Data:
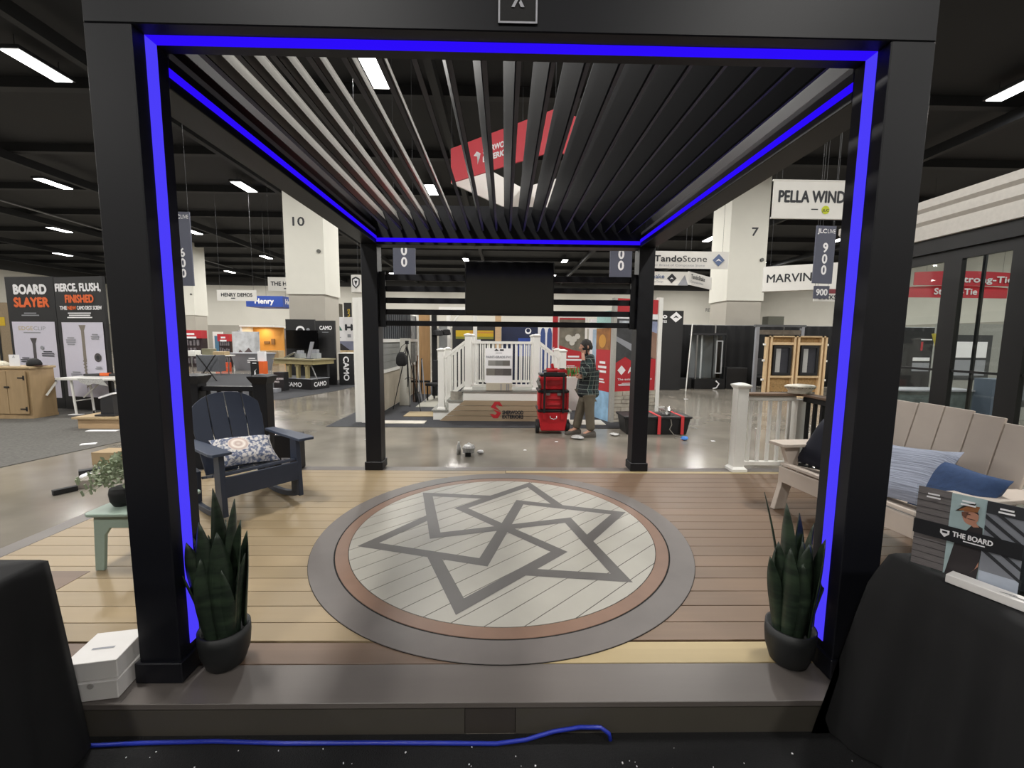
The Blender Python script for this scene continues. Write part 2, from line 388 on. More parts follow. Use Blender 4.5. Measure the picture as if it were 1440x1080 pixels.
while s0 < R:
    a, c = max(s0, -R+1e-3), min(s0+.1385, R-1e-3)
    if c > a+.01:
        ss = [a+(c-a)*i/8 for i in range(9)]
        pl = [(math.sqrt(max(0, R*R-q*q)), q) for q in ss]+[(-math.sqrt(max(0, R*R-q*q)), q) for q in reversed(ss)]
        b.prism(pl, (MX, MY-3.3, D+.001), (ca, sa, 0), (-sa, ca, 0), .005)
    s0 += .1435
b.build('centre_disk', M('light_grey_boards', '#98958c', .46, var=.08, scale=3, stretch=(1, 1, 1)), med)
def band(b, pts, w, z):
    pts = [V((x, y)) for x, y in pts]; L, Rr = [], []
    for i, p in enumerate(pts):
        d0 = (p-pts[i-1]).normalized() if i else None; d1 = (pts[i+1]-p).normalized() if i < len(pts)-1 else None
        if d0 is None: n = V((-d1.y, d1.x)); k = 1
        elif d1 is None: n = V((-d0.y, d0.x)); k = 1
        else:
            n0, n1 = V((-d0.y, d0.x)), V((-d1.y, d1.x)); n = (n0+n1).normalized(); k = min(3.2, 1/max(.2, n.dot(n0)))
        L.append(p+n*w/2*k); Rr.append(p-n*w/2*k)
    for i in range(len(pts)-1):
        b.add([(q.x, q.y, z) for q in (Rr[i], Rr[i+1], L[i+1], L[i])], [(0, 1, 2, 3)])
b = MB()
pol = lambda r, d: (r*math.cos(math.radians(d)), r*math.sin(math.radians(d)))
for k in range(6):
    th = 16+60*k; el = pol(.56, th+59); tip = pol(1.055, th); e2 = pol(.56, th-1); t2 = pol(1.055, th-60)
    ret = tuple(e2[i]*.58+t2[i]*.42 for i in (0, 1))
    band(b, [pol(.0, th), el, tip, ret], .088, D+.0068+k*.00012)
b.v = [(x+MX+.01, y+MY-3.3+.03, z) for x, y, z in b.v]
b.build('star_inlay', M('charcoal_inlay', '#4d4a48', .48, var=.06, scale=6), med)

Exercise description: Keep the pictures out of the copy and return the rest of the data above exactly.

Answer below:
The Blender Python script for this scene continues. Write part 2, from line 388 on. More parts follow. Use Blender 4.5. Measure the picture as if it were 1440x1080 pixels.
while s0 < R:
    a, c = max(s0, -R+1e-3), min(s0+.1385, R-1e-3)
    if c > a+.01:
        ss = [a+(c-a)*i/8 for i in range(9)]
        pl = [(math.sqrt(max(0, R*R-q*q)), q) for q in ss]+[(-math.sqrt(max(0, R*R-q*q)), q) for q in reversed(ss)]
        b.prism(pl, (MX, MY-3.3, D+.001), (ca, sa, 0), (-sa, ca, 0), .005)
    s0 += .1435
b.build('centre_disk', M('light_grey_boards', '#98958c', .46, var=.08, scale=3, stretch=(1, 1, 1)), med)
def band(b, pts, w, z):
    pts = [V((x, y)) for x, y in pts]; L, Rr = [], []
    for i, p in enumerate(pts):
        d0 = (p-pts[i-1]).normalized() if i else None; d1 = (pts[i+1]-p).normalized() if i < len(pts)-1 else None
        if d0 is None: n = V((-d1.y, d1.x)); k = 1
        elif d1 is None: n = V((-d0.y, d0.x)); k = 1
        else:
            n0, n1 = V((-d0.y, d0.x)), V((-d1.y, d1.x)); n = (n0+n1).normalized(); k = min(3.2, 1/max(.2, n.dot(n0)))
        L.append(p+n*w/2*k); Rr.append(p-n*w/2*k)
    for i in range(len(pts)-1):
        b.add([(q.x, q.y, z) for q in (Rr[i], Rr[i+1], L[i+1], L[i])], [(0, 1, 2, 3)])
b = MB()
pol = lambda r, d: (r*math.cos(math.radians(d)), r*math.sin(math.radians(d)))
for k in range(6):
    th = 16+60*k; el = pol(.56, th+59); tip = pol(1.055, th); e2 = pol(.56, th-1); t2 = pol(1.055, th-60)
    ret = tuple(e2[i]*.58+t2[i]*.42 for i in (0, 1))
    band(b, [pol(.0, th), el, tip, ret], .088, D+.0068+k*.00012)
b.v = [(x+MX+.01, y+MY-3.3+.03, z) for x, y, z in b.v]
b.build('star_inlay', M('charcoal_inlay', '#4d4a48', .48, var=.06, scale=6), med)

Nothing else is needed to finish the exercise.